◆ WRITTEN PROBLEM ◆
Carry none of the pictures over; write out the complete data exactly.

◆ MATERIAL ◆
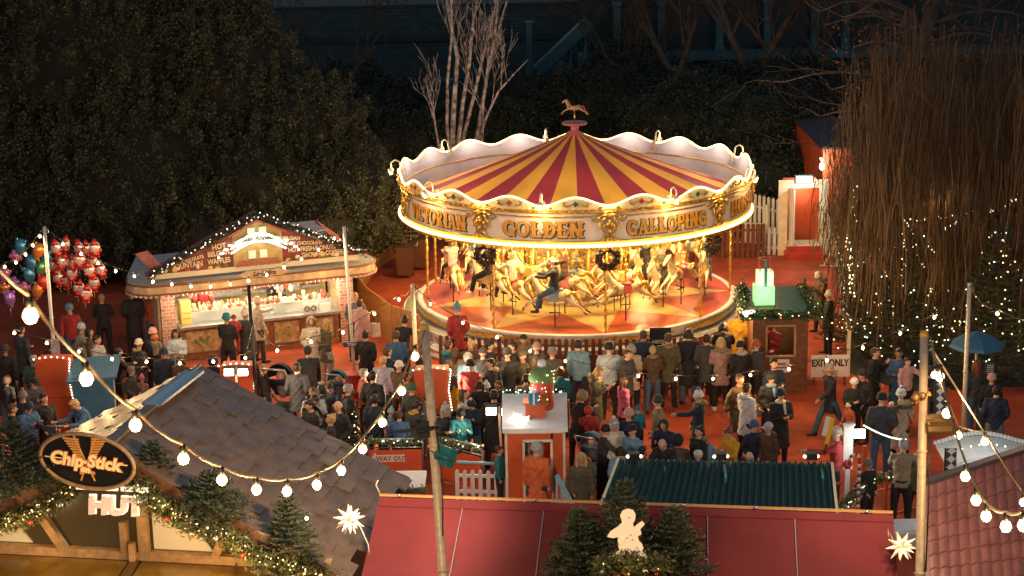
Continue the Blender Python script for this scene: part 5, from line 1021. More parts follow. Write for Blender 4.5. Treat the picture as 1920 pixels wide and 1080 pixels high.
# ============================================================ paper stars
for lb, px, py, rot, wire in (('white paper star at the corner of the tiled hut roof, left of the red canvas', 655, 974, .2, (690, 1020)), ('white paper star at the right corner of the red canvas roof', 1690, 1024, .5, (1665, 990))):
    c = atY(px, py, 27); o = thing('paper_star', lb, 'star lantern', c, 0, 'lit paper stars'); m = MB(); dirs = []
    for k in range(9): a = rot + 2 * PI * k / 9; dirs.append((math.cos(a), -.15 * (k % 2), math.sin(a)))
    for k in range(7): a = rot + .2 + 2 * PI * k / 7; dirs.append((.6 * math.cos(a), -.75, .6 * math.sin(a)))
    for k in range(5): a = rot + 2 * PI * k / 5; dirs.append((.6 * math.cos(a), .75, .6 * math.sin(a)))
    for d in dirs:
        d = Vector(d).normalized(); b_ = d * .055; m.cyl(b_, d * .255, .052, .003, 4, smooth=False)
    m.ball((0, 0, 0), .075, 8); m.build('star', mat('star_paper', (.9, .7, .5), .6, emit=(1, .66, .38), es=.10, noise=.15, nscale=10), o)
    w1 = atY(*wire, 27) - c; m = MB(); m.tube([(0.05, 0, -.05), (w1.x * .6, 0, w1.z * .3), w1, w1 + Vector((.02, 0, -.2))], .008, 5); m.build('wire', CREAM, o); lamp('star_lamp', c + Vector((0, -.35, 0)), .4, (1, .7, .4), .1, parent=o)

# ============================================================ masts, poles, bulb strings
def pole(label, base, top, r, m_=GALV, capm=None, name='light_pole'):
    o = thing(name, label, 'pole', base); m = MB(); t_ = top - base; m.cyl((0, 0, 0), t_, r, r * .92, 12)
    for f in (.55, .78): m.cyl(t_ * f, t_ * (f + .004), r * 1.25, r * 1.25, 12)
    m.build('tube', m_, o)
    if capm: m = MB(); m.cyl(t_, t_ * 1.012, r * 1.03, r * .9, 12); m.build('cap', capm, o)
    m = MB(); m.tube([t_ * .985 + Vector((r, 0, 0)), t_ * .985 + Vector((r * 1.9, 0, .02)), t_ * .985 + Vector((r * 1.9, 0, -.06)), t_ * .98 + Vector((r, 0, -.05))], .012, 5); m.build('eye_hook', STEEL, o); return o
AMB = mat('amber_cap', (.75, .42, .08), .4)
PM = at(797, 620, 7.0); PMb = at(840, 1200, 3.0); k = 7.0 / 4.0; pmb = PM + (PMb - PM) * (7.0 / (7.0 - 3.0)); pmb.z = 0
m1 = pole('tall pale mast with floodlights rising before the crowd, left of centre', pmb, PM, .068, GALV, AMB, 'mast')
PR_ = at(1733, 632, 7.0); PRb = at(1722, 1200, 3.0); prb = PR_ + (PRb - PR_) * (7 / 4.); prb.z = 0
m2 = pole('tall pale mast with floodlights and cables at the right', prb, PR_, .066, GALV, AMB, 'mast')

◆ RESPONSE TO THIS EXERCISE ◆
Continue the Blender Python script for this scene: part 5, from line 1021. More parts follow. Write for Blender 4.5. Treat the picture as 1920 pixels wide and 1080 pixels high.
# ============================================================ paper stars
for lb, px, py, rot, wire in (('white paper star at the corner of the tiled hut roof, left of the red canvas', 655, 974, .2, (690, 1020)), ('white paper star at the right corner of the red canvas roof', 1690, 1024, .5, (1665, 990))):
    c = atY(px, py, 27); o = thing('paper_star', lb, 'star lantern', c, 0, 'lit paper stars'); m = MB(); dirs = []
    for k in range(9): a = rot + 2 * PI * k / 9; dirs.append((math.cos(a), -.15 * (k % 2), math.sin(a)))
    for k in range(7): a = rot + .2 + 2 * PI * k / 7; dirs.append((.6 * math.cos(a), -.75, .6 * math.sin(a)))
    for k in range(5): a = rot + 2 * PI * k / 5; dirs.append((.6 * math.cos(a), .75, .6 * math.sin(a)))
    for d in dirs:
        d = Vector(d).normalized(); b_ = d * .055; m.cyl(b_, d * .255, .052, .003, 4, smooth=False)
    m.ball((0, 0, 0), .075, 8); m.build('star', mat('star_paper', (.9, .7, .5), .6, emit=(1, .66, .38), es=.10, noise=.15, nscale=10), o)
    w1 = atY(*wire, 27) - c; m = MB(); m.tube([(0.05, 0, -.05), (w1.x * .6, 0, w1.z * .3), w1, w1 + Vector((.02, 0, -.2))], .008, 5); m.build('wire', CREAM, o); lamp('star_lamp', c + Vector((0, -.35, 0)), .4, (1, .7, .4), .1, parent=o)

# ============================================================ masts, poles, bulb strings
def pole(label, base, top, r, m_=GALV, capm=None, name='light_pole'):
    o = thing(name, label, 'pole', base); m = MB(); t_ = top - base; m.cyl((0, 0, 0), t_, r, r * .92, 12)
    for f in (.55, .78): m.cyl(t_ * f, t_ * (f + .004), r * 1.25, r * 1.25, 12)
    m.build('tube', m_, o)
    if capm: m = MB(); m.cyl(t_, t_ * 1.012, r * 1.03, r * .9, 12); m.build('cap', capm, o)
    m = MB(); m.tube([t_ * .985 + Vector((r, 0, 0)), t_ * .985 + Vector((r * 1.9, 0, .02)), t_ * .985 + Vector((r * 1.9, 0, -.06)), t_ * .98 + Vector((r, 0, -.05))], .012, 5); m.build('eye_hook', STEEL, o); return o
AMB = mat('amber_cap', (.75, .42, .08), .4)
PM = at(797, 620, 7.0); PMb = at(840, 1200, 3.0); k = 7.0 / 4.0; pmb = PM + (PMb - PM) * (7.0 / (7.0 - 3.0)); pmb.z = 0
m1 = pole('tall pale mast with floodlights rising before the crowd, left of centre', pmb, PM, .068, GALV, AMB, 'mast')
PR_ = at(1733, 632, 7.0); PRb = at(1722, 1200, 3.0); prb = PR_ + (PRb - PR_) * (7 / 4.); prb.z = 0
m2 = pole('tall pale mast with floodlights and cables at the right', prb, PR_, .066, GALV, AMB, 'mast')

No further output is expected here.